During my childhood, half of my classmates were riddled with jiggers. Many were being eaten alive by these pests and a few have not recovered to date, the proof being that they still walk with peculiar gaits. There were no shoes to be worn then, and indeed, even some teachers could not afford decent foot-wear. There was very little clean running water unless you were lucky enough to live close to a spring. I therefore fail to see what was so good about the good old days except that our forebears were blissfully ignorant and not burdened by information overload.
In time, these things began to change. The oppression wrought by the civilising altruists did not leave us unscathed, and we now seem to believe that we have to be whipped into line for our own good. Luckily, there is a limit to which coercive measures can, on their own, work.

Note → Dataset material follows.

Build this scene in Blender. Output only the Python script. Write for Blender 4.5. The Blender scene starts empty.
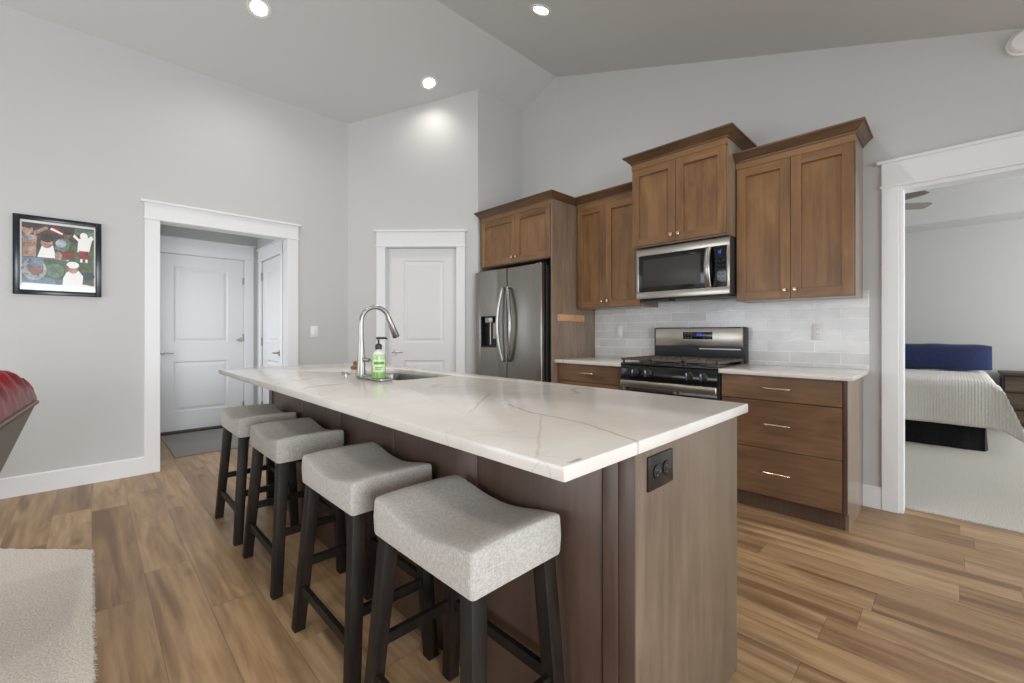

The human spirit is quite resilient, but it is not meant to be under oppression forever. White rule, our favourite bogeyman, ended only because resistance became inevitable, and the price of countering it too high.
But some incurable optimists still argue that, we Africans have acquitted ourselves reasonably well in some areas. The only difficulty is in identifying those areas. Why are we still so poor more than half a century after independence? Why have we made corruption our way of life? Why are we still so insecure and vulnerable? Why can we still not rule ourselves?
These are not idle questions. The kind of cacophony that goes for politics in this continent is way too shrill, deafening, and completely meaningless. We need to get our groove back.
Let us look at a few other details. Insurrection, coup attempts, and high-profile corruption scandals have become the order of the day. Two of the heretofore most stable countries in Africa, Kenya and Nigeria, have been beset by the predations of ragtag militias and terror groups targeting innocent folks to the extent that their leaders are unable to set the agenda for the future.
The other country which should be showing us the real value of democracy, South Africa, has allowed its frustrated rabble to set upon fellow African immigrants and slaughter them, while to our north, Egypt, the one country that the rest of Africa looked up to, has been in turmoil for too long. Libya, which used to be a relatively stable dictatorship during Muammar Gaddafi’s rule, is now a hell-hole.
Elsewhere, despots who have failed their people in every way are tampering with their countries’ constitutions in order to hang on to power. Burundi’s Pierre Nkurunziza is a case in point. He seems to be intent on plunging his country back into the kind of civil war that nearly destroyed it a few decades ago, but he does not seem to care as long as he retains power.
Is it any wonder that so few retired African leaders have, in the past 10 years, been honoured and rewarded by philanthropic organisations like the Mo Ibrahim Foundation?
Is good governance a foreign concept to us?